Perez v. Mortgage Bankers Association

Barkan Meizlish , May 13, 2015

Under the APA, agencies must provide notice and an opportunity for interested persons to submit written comments prior to making a rule.  In Perez v. Mortgage Bankers Association, the United States Supreme Court considered whether a federal agency must use the Administrative Procedure Act’s (“APA”) “notice–and-comment” procedure before an agency significantly alters an interpretive rule.  At issue in Perez was whether the Department of Labor’s (“DOL”) “flip-flopping” of the application of the administrative exemption to the Fair Labor Standards Act violated the APA.  In 2006, the DOL had issued an opinion letter which stated that salaried mortgage loan officers (“MLOs”) fell under the administrative exemption.  The DOL reversed this position four years later in 2010 when it issued an “Administrator’s Interpretation,” declaring that MLOs did not fall under the exemption and were therefore subject to the FLSA’s minimum wage and overtime protections.  Seeking declaratory and injunctive relief, the Mortgage Bankers Association sued the DOL, claiming that the 2010 Administrator’s Interpretation violated the APA.

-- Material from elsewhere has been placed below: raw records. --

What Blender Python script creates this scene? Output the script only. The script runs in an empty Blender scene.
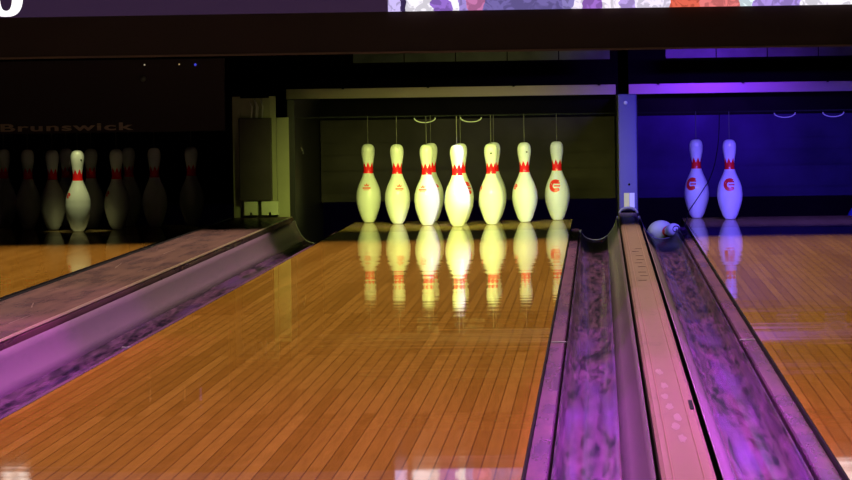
import bpy, bmesh, math, random
from mathutils import Vector, Matrix
random.seed(7)
S = bpy.context.scene
C = S.collection

# ------------------------------------------------------------------ camera
cd = bpy.data.cameras.new('camera'); cam = bpy.data.objects.new('camera', cd); C.objects.link(cam)
S.camera = cam
cd.sensor_width = 36; cd.lens = 4257.3 / 852 * 36
cd.clip_start = .1; cd.clip_end = 100
yaw, pit, rol = .04095, .03534, .014968
M = Matrix.Rotation(yaw, 4, 'Z') @ Matrix.Rotation(math.pi/2 - pit, 4, 'X') @ Matrix.Rotation(-rol, 4, 'Z')
cam.matrix_world = Matrix.Translation((.66235, -19.8189, .64064)) @ M

# ------------------------------------------------------------------ world, exposure
S.view_settings.view_transform = 'Standard'; S.view_settings.look = 'None'
S.view_settings.gamma = 1; S.view_settings.use_curve_mapping = False
S.view_settings.exposure = 0
w = bpy.data.worlds.new('world'); S.world = w; w.use_nodes = True
w.node_tree.nodes['Background'].inputs[0].default_value = (.35, .18, .4, 1)
w.node_tree.nodes['Background'].inputs[1].default_value = .01

def area(name, loc, target, sx, sy, power, col, spread=180):
    l = bpy.data.lights.new(name, 'AREA'); l.shape = 'RECTANGLE'; l.size = sx; l.size_y = sy
    l.energy = power; l.color = col; l.spread = math.radians(spread)
    o = bpy.data.objects.new(name, l); C.objects.link(o); o.location = loc
    d = Vector(target) - Vector(loc); o.rotation_euler = d.to_track_quat('-Z', 'Y').to_euler()
    if sy > 3 * sx:      # long lamps run along the lanes
        z = -d.normalized(); y = Vector((0, 1, 0)); o.rotation_euler = Matrix((y.cross(z), y, z)).transposed().to_euler()
    return o
def spot(name, loc, target, power, col, deg, blend=.3, rad=.01):
    l = bpy.data.lights.new(name, 'SPOT'); l.energy = power; l.color = col
    l.spot_size = math.radians(deg); l.spot_blend = blend; l.shadow_soft_size = rad
    o = bpy.data.objects.new(name, l); C.objects.link(o); o.location = loc
    d = Vector(target) - Vector(loc); o.rotation_euler = d.to_track_quat('-Z', 'Y').to_euler()
    return o

P1, P2 = 1.775, 1.5874
LW = .527
# ceiling wash over the lanes: cut off by the masking unit
area('lane_light', (-.3, -9.2, 3.2), (-.3, -9.2, 0), 4.4, 14.8, 300, (1, .86, .55), 40)
# violet wash thrown across the lanes from the right, nearer the bowlers
area('violet_wash', (3.5, -13.0, 2.5), (1.1, -12.2, 0), 1.2, 2.5, 85, (.66, .12, .95), 84)
for x_, y_, l_, p_ in ((.655, -11.4, 8.0, 2.4), (.925, -11.2, 8.4, 2.8), (.655, -12.2, 6.4, 3), (.925, -12.0, 6.8, 3.4), (.655, -13, 4.8, 2.5), (.925, -13, 4.8, 2.5)):
    area('added_gutter_glow', (x_, y_, 2.1), (x_, y_, 0), .09, l_, p_*2.1, (.80, .09, 1), 8)  # unseen narrow lamps added to turn the gutters violet
area('added_gutter_glow_left', (-.05, -10.8, 1.5), (-.73, -10.8, .0), .10, 4.2, 6, (.9, .08, .9), 30)  # this pair is added, unseen, to brighten the left gutter wall
area('added_gutter_glow_left', (-.05, -9.6, 1.5), (-.73, -9.6, .0), .10, 5.4, 3, (.75, .08, 1), 34)
# deck lamps hidden behind the masking unit
area('deck_light', (.0, -1.45, .835), (-.0, 0, .12), .8, .012, 8.0, (.88, 1, .24), 54)
area('deck_light_right', (P2 - .02, -1.45, .835), (P2 - .02, 0, .12), 1.15, .012, 15, (.12, .075, 1), 66)
spot('added_head_pin_spot', (-P1 + .05, -.42, .90), (-P1, -.01, .17), 15, (.95, 1, .45), 19, .5)  # unseen spot added to light the left head pin alone
spot('added_violet_spot', (.70, -.50, .90), (-.07, .10, .15), 75, (.36, .24, 1), 19, .5)  # added spot, puts violet on the right sides of two pins
area('added_crossbar_light', (.2, 1.25, .93), (.2, 1.79, .63), .5, .04, .34, (1, .85, .4), 150)  # unseen lamps added inside the machines to light the crossbars
area('added_crossbar_light_right', (1.2, 1.25, .93), (1.2, 1.79, .63), .35, .04, 5, (.14, .02, 1), 100)

# ------------------------------------------------------------------ materials
def newmat(name):
    m = bpy.data.materials.new(name); m.use_nodes = True
    nt = m.node_tree; nt.nodes.clear()
    return m, nt, nt.nodes.new('ShaderNodeOutputMaterial')
def N(nt, t, **k):
    n = nt.nodes.new(t)
    for a, b in k.items():
        if a.startswith('i_'):
            n.inputs[int(a[2:])].default_value = b
        else: setattr(n, a, b)
    return n
def plain(name, col, rough=.5, spec=.5, metal=0, var=0, scale=8, stretch=(1, 1, 1), emit=None, bump=0):
    m, nt, out = newmat(name)
    b = N(nt, 'ShaderNodeBsdfPrincipled')
    b.inputs['Base Color'].default_value = (*col, 1); b.inputs['Roughness'].default_value = rough
    b.inputs['Specular IOR Level'].default_value = spec; b.inputs['Metallic'].default_value = metal
    if emit:
        b.inputs['Emission Color'].default_value = (*col, 1); b.inputs['Emission Strength'].default_value = emit
    if var:
        tc = N(nt, 'ShaderNodeTexCoord'); mp = N(nt, 'ShaderNodeMapping'); mp.inputs[3].default_value = stretch
        no = N(nt, 'ShaderNodeTexNoise'); no.inputs['Scale'].default_value = scale; no.inputs['Detail'].default_value = 5
        hs = N(nt, 'ShaderNodeMapRange'); hs.inputs[1].default_value = .3; hs.inputs[2].default_value = .7
        hs.inputs[3].default_value = 1 - var; hs.inputs[4].default_value = 1 + var
        mx = N(nt, 'ShaderNodeMix', data_type='RGBA', blend_type='MULTIPLY'); mx.inputs[0].default_value = 1
        mx.inputs[6].default_value = (*col, 1)
        nt.links.new(tc.outputs['Object'], mp.inputs[0]); nt.links.new(mp.outputs[0], no.inputs[0])
        nt.links.new(no.outputs[0], hs.inputs[0]); nt.links.new(hs.outputs[0], mx.inputs[7])
        nt.links.new(mx.outputs[2], b.inputs['Base Color'])
        if bump:
            bp = N(nt, 'ShaderNodeBump'); bp.inputs['Strength'].default_value = bump; bp.inputs['Distance'].default_value = .01
            nt.links.new(no.outputs[0], bp.inputs['Height']); nt.links.new(bp.outputs[0], b.inputs['Normal'])
    nt.links.new(b.outputs[0], out.inputs[0])
    return m

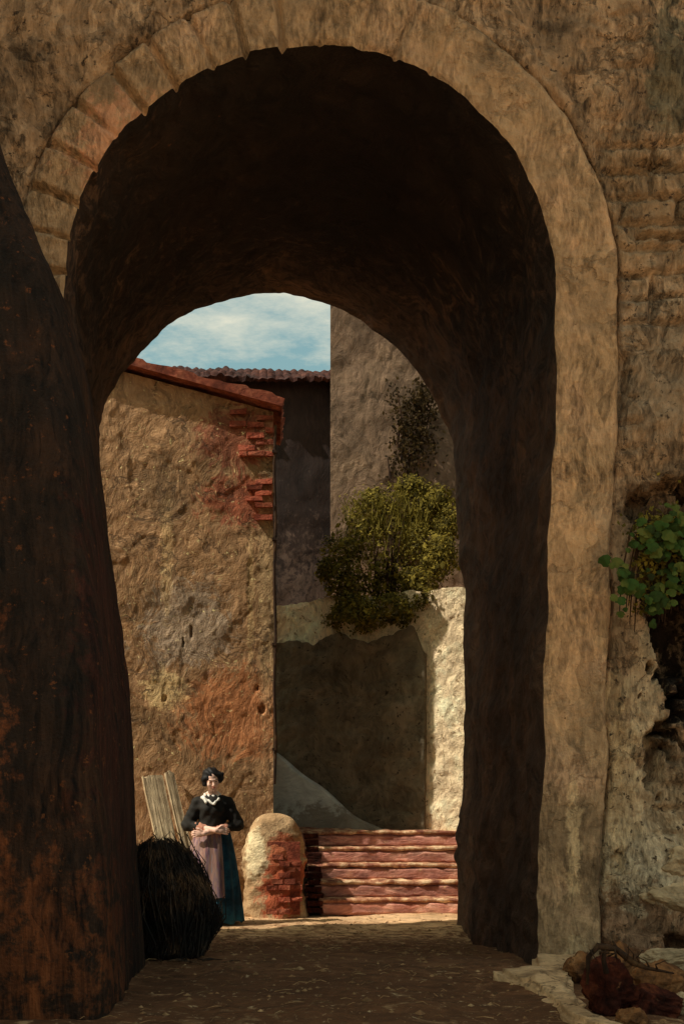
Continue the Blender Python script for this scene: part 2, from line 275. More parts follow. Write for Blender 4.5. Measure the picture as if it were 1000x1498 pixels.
M['shoot'] = mat_leaf('shoot', [(.08, .065, .012, 1), (.19, .15, .025, 1), (.34, .27, .05, 1)])
M['vine'] = mat_leaf('vine_leaf', [(.018, .011, .004, 1), (.04, .024, .008, 1), (.09, .055, .018, 1)])

def plain(name, c, rough=.8, noise=0.3, scale=30, stroke=(30, 30, 30), bump=.3, spec=.25):
    return mat_stone(name, [tuple(x * (1 - noise) for x in c[:3]) + (1,), c, tuple(min(1, x * (1 + noise)) for x in c[:3]) + (1,)], big=scale * .2, stroke=stroke, bump=bump, rough=rough, contrast=noise * .6, dist=.006, warp=.05, spec=spec)
M['skin'] = plain('skin', (.92, .56, .43, 1), .6, .12, 20, bump=.08, spec=.35)
M['bodice'] = plain('black_bodice', (.018, .015, .012, 1), .8, .35)
M['skirt'] = mat_stone('teal_skirt', [(.006, .016, .026, 1), (.012, .050, .080, 1), (.022, .10, .14, 1)], big=5, stroke=(30, 30, 4), bump=.3, contrast=.4, warp=.05, dist=.006)
M['apron'] = mat_stone('striped_apron', [(.32, .10, .07, 1), (.32, .20, .16, 1), (.22, .25, .28, 1)], big=1.0, stroke=(46, 46, 3), bump=.3, contrast=.5, warp=.04, dist=.006)
_n = M['apron'].node_tree; _w = _n.nodes.new('ShaderNodeMapping'); _w.inputs['Scale'].default_value = (34, 20, 1.2)
_big = [x for x in _n.nodes if x.type == 'TEX_NOISE' and abs(x.inputs['Detail'].default_value - 8) < .1][0]
_src = _big.inputs['Vector'].links[0].from_socket; _n.links.new(_src, _w.inputs['Vector']); _n.links.new(_w.outputs[0], _big.inputs['Vector'])
_r = [x for x in _n.nodes if x.type == 'VALTORGB'][0].color_ramp
_e = _r.elements.new(.58); _e.color = (.38, .19, .15, 1); _e = _r.elements.new(.43); _e.color = (.19, .12, .17, 1)
M['roll'] = plain('pink_cloth', (.52, .23, .15, 1), .85, .25, 40)
M['white'] = plain('white_linen', (.78, .74, .66, 1), .8, .08)
M['hair'] = plain('black_hair', (.010, .008, .008, 1), .6, .4, 40, stroke=(90, 90, 14), bump=.6)
M['lip'] = plain('lips', (.45, .12, .09, 1), .5, .1)
M['eye'] = plain('eyes', (.03, .018, .012, 1), .3, .1)
M['leather'] = plain('black_leather', (.015, .012, .010, 1), .45, .3)

# ------------------------------------------------------------------ ground
def gz(x, y):
    return -0.35 * sstep(7.3, 11.4, y)
def coords(a, b, n): return list(np.linspace(a, b, n))
xs = np.array([-600, -200, -60, -25, -12, -7, -5, -4] + coords(-3.2, 3.4, 190) + [4.2, 5.5, 8, 14, 30, 70, 220, 600])
ys = np.array([-400, -100, -30, -12, -4, 0, 2, 3.5] + coords(4.6, 15, 290) + [17, 20, 26, 40, 90, 250, 900])
X, Y = np.meshgrid(xs, ys, indexing='ij')
Z = gz(X, Y) + 0.022 * fbm(X * 1.6, Y * 1.6, 0, 4, 3) + 0.006 * fbm(X * 9, Y * 9, 0, 3, 5)
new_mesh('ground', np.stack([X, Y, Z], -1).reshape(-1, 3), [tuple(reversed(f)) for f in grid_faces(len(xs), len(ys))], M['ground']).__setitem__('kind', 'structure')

# ------------------------------------------------------------------ the gateway building with its vaulted passage
NZ0 = -0.45
def profile(cx, cz, rad, xr_fn, n_j, n_a):
    P = []; N = []
    for t in np.linspace(0, 1, n_j, endpoint=False):
        z = NZ0 + (cz - NZ0) * t; P.append((xr_fn(z), z)); N.append((1, 0))
    for a in np.linspace(0, math.pi, n_a):
        P.append((cx + rad * math.cos(a), cz + rad * math.sin(a))); N.append((math.cos(a), math.sin(a)))
    for t in np.linspace(0, 1, n_j + 1)[1:]:
        z = cz + (NZ0 - cz) * t; P.append((cx - rad, z)); N.append((-1, 0))
    return np.array(P, float), np.array(N, float)
NJ, NA = 210, 330
YN = 7.5; KSK = 0.25; YF0 = 11.43
def far_y(x): return YF0 + KSK * x
nearP, nearN = profile(0.30, 4.33, 1.588, lambda z: 1.888 - 0.16 * (1 - max(z, 0) / 4.33), NJ, NA)
farP, farN = profile(0.19, 4.19, 1.77, lambda z: 1.96 + 0.10 * math.sin(math.pi * min(1, max(0, 1 - z / 4.19))), NJ, NA)
ns = len(nearP)
sarr = np.arange(ns)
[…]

In reversing the D.C. Circuit’s opinion, the Supreme Court differentiated between “legislative rules,” which have the force and effect of law and are subject to the APA’s notice-and-comment procedure, and “interpretative rules,” which do not require the APA’s notice-and-comment procedure.  The Court reasoned that adhering to APA’s requirements for interpretive rules, which provide guidance on an agency’s construction of a statute, would impose greater obligations than what the APA required. This decision greatly impacts federal agency rulemaking by giving agencies more freedom and flexibility to change or clarify their interpretations of the law.